Reviews

Dark Tales (Woodbridge – tour)

Legends are international as well as timeless. Their telling crosses many boundaries as the new touring production by Common Ground demonstrates. Quests are for the burdened as well as for the adventurous. Dragons and demons lurk in rivers as well as forest caves. Witches live in chicken-leg huts as well as gingerbread houses.

Pat Whymark and Julian Harries have crafted Dark Tales from sources as diverse as Africa, Poland and Portugal – with a hefty dose of Britain and a tinge of France thrown into the mix. Stephanie Baguet’s setting is dark with shroud wisps of white to offset the air of creepiness. Whymark’s score uses European folk and African rhythms and instruments provided by a group of on-stage musicians.

The main thrust of the story comes from Lisa Came as Leonor, who has left her native Portugal in her hope of out-pacing her own particular demon. She’s nearly cast overboard, when the ship’s crew evoke the old superstition that a woman on board brings bad fortune, but lands to meet a cat – very much declined from his heyday as a god in Egypt – and a goat – similarly declined from god to exemplar of evil.

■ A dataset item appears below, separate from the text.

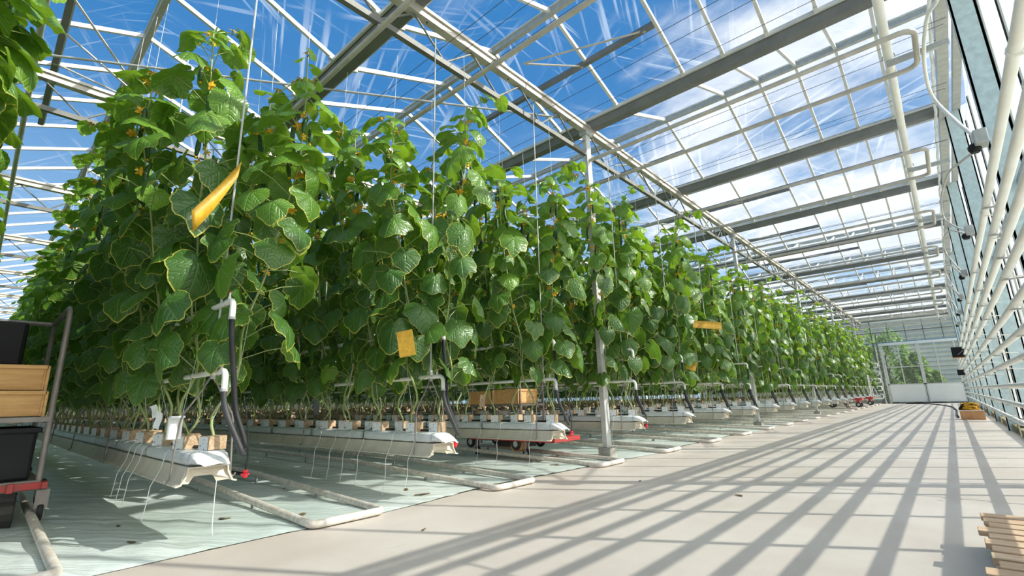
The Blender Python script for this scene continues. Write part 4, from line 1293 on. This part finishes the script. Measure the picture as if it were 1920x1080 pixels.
o = m.build('black_hose', smooth=True); tag(o, 'black hose lying on the floor from the orange box toward the far doors', 'hose')
# debris on the curb
m = mb('debris_brown')
for k in range(26):
    a = k * 2.4; r_ = .10 * math.sqrt(k / 26)
    m.box((-.03, -.02, 0), (.03, .02, .03), Matrix.Translation((r_ * math.cos(a) * .5, r_ * math.sin(a) * 2.2, .02 * (1 - r_ * 8) + .01)) @ Euler((k, k * 1.7, k * .6)).to_matrix().to_4x4())
o = m.build('moss_clump', loc=(.74, 11.2, .11)); tag(o, 'brown clump of dried moss on the curb by the right wall', 'moss clump', None, 'stuff')
# slatted pallet at the lower right
pa = empty('wooden_pallet', (.22, 2.75, 0)); tag(pa, 'slatted wooden pallet lying on the floor beside the wall pipes', 'pallet')
for k in range(12):
    yk = .545 - .108 * k
    m = mb('board_wood'); x0 = -.225 + (.004 * k - .012, .006, .02, -.018, .012, -.004)[k % 6] * (1 if k else 0)
    m.box((x0, yk - .042, .125), (.235, yk + .042, .147))
    o = bevel(m.build('slat', pa), .003); o.rotation_euler = (0.0, 0, 0)
for sx in (-.19, .19):
    m = mb('board_wood'); m.box((sx - .025, -.66, 0), (sx + .025, .56, .125)); bevel(m.build('stringer', pa), .003)
# dead leaves and scraps on the sheet and floor
SCR = [(-3.42, 1.62), (-3.75, 1.25), (-3.55, .72), (-4.1, .75), (-3.3, 2.55), (-3.6, 2.6), (-3.9, 3.3), (-2.2, 4.1), (-2.45, 1.9), (-1.3, 3.9), (-3.45, 4.5), (-4.6, 2.0)]
for i, (x, y) in enumerate(SCR):
    m = mb('debris_brown'); rg = np.random.default_rng(i)
    L = rg.uniform(.03, .08) * (.6 if x > -3 else 1)
    n = 9
    V = [(0, 0, .006)] + [(L * math.cos(2 * PI * q / n) * rg.uniform(.6, 1), L * .4 * math.sin(2 * PI * q / n) * rg.uniform(.5, 1), .003 + .006 * rg.random()) for q in range(n)]
    m.add(V, [(0, q + 1, (q + 1) % n + 1) for q in range(n)])
    o = m.build('dried_leaf', loc=(x, y, .012 if x < -3.1 else .001)); o.rotation_euler = (0, 0, rg.uniform(0, 3)); o.modifiers.new('t', 'SOLIDIFY').thickness = .002
    tag(o, ('small brown scrap on the concrete aisle' if x > -3.1 else 'dried brown leaf scrap on the white ground sheet'), 'leaf scrap', 'scraps on the concrete aisle' if x > -3.1 else 'dried scraps on the ground sheet')

# ================================================================== TREES OUTSIDE THE FAR DOORS
def tree(x, y, h, rad, seed, label):
    rg = np.random.default_rng(seed)
    root = empty('tree', (x, y, -.4)); tag(root, label, 'tree', 'trees outside the far wall')
    t = mb('bark'); t.tube([(0, 0, 0), (.05, .02, h * .4), (0, .05, h * .8)], [.14, .10, .04], 8)
    for k in range(5):
        a = k * 1.3; t.tube([(0, 0, h * (.3 + .08 * k)), (rad * .6 * math.cos(a), rad * .6 * math.sin(a), h * (.5 + .08 * k))], [.05, .02], 6)
    t.build('trunk', root)
    m = mb('tree_leaf')
    N = 2600
    u = rg.normal(size=(N, 3)); u /= np.linalg.norm(u, axis=1)[:, None]
    rr = rg.uniform(.55, 1, N) ** .5
    P = u * rr[:, None] * np.array((rad, rad, h * .48)) * (1 + .18 * np.sin(u[:, :1] * 7 + u[:, 2:3] * 5)) + np.array((0, 0, h * .56))
    for i in range(N):
        a, b = rg.uniform(0, 6.28, 2); L = rg.uniform(.07, .14)
        d1 = np.array((math.cos(a), math.sin(a), math.sin(b) * .8)); d2 = np.array((-math.sin(a), math.cos(a), math.cos(b) * .8))
        p = P[i]
        m.add([p - d1 * L, p - d2 * L * .5, p + d1 * L, p + d2 * L * .5], [(0, 1, 2, 3)], np.tile((rg.random(), rg.random(), .5, .5), (4, 1)))
    m.build('crown', root, attr=True)
tree(-2.75, 36.9, 4.6, 1.25, 1, 'tall green bush outside the left far door')
tree(-1.55, 37.2, 3.2, .75, 2, 'round green bush outside between the two far doors')
tree(-5.2, 39.0, 4.4, 1.5, 3, 'green tree outside the far wall left of the doors')
tree(-.75, 37.6, 2.1, .5, 4, 'low green bush outside the right far door')
tree(-9.0, 40.0, 4.5, 1.8, 5, 'wide green tree outside behind the far crop rows')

They’re attached to a decayed and surly master, who was once something far better.

All their adventures and the stories they are told as this strange group journeys towards the city where a princess is to be christened are enhanced by an extremely talented group of youth theatre actors. They dance, sing, act and transform themselves (with the aid of costume changes, ingenious props and some engaging use of puppetry) into spectres and villagers, wise counsellors and wicked deceivers with style and commitment. This is a disciplined show with thoroughly professional values.

At the end, all is nearly resolved. Nearly, but not quite. Do even fairy tales always have happy endings? Legends certainly don’t.